The wealth of a nation is quantified by its gross domestic product per capita, which is equivalent to to the average income taken home by a person in the country. U.S. GDP per capita is the highest in the world with exception to some very small states which are tax havens (e.g., Switzerland), and countries which have immense oil stores and are small (e.g., the Nordic countries). For a large, ethnically diverse country, there is no richer country out there. For comparison, France has the per capita GDP equivalent of West Virginia, which is considered to be a relatively poor state in the U.S. People just don’t realize how much richer the U.S. is than even other rich developed countries.

The $~20 trillion number refers government debt, which is indeed relatively high in absolute terms.
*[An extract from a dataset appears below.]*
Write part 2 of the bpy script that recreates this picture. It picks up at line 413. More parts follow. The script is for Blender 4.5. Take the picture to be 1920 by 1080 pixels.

But generally speaking GDP-Debt ratios up to ~100% are actually fine. We’re starting to push the limits and we should have a plan for long-term debt reduction, but in the short-run we’re fine. And as others have mentioned, what really matters for the short-term is the interest rate the government pays on that debt, because that determines how much the government is obligated to pay out each year. U.S. debt is extremely cheap – investors are willing to loan the U.S. government very cheaply because we have never once missed a payment, **because** our GDP is extremely large (2021: U.S. GDP was $23 **trillion**), and because where else are they going to put that money that’s as low risk?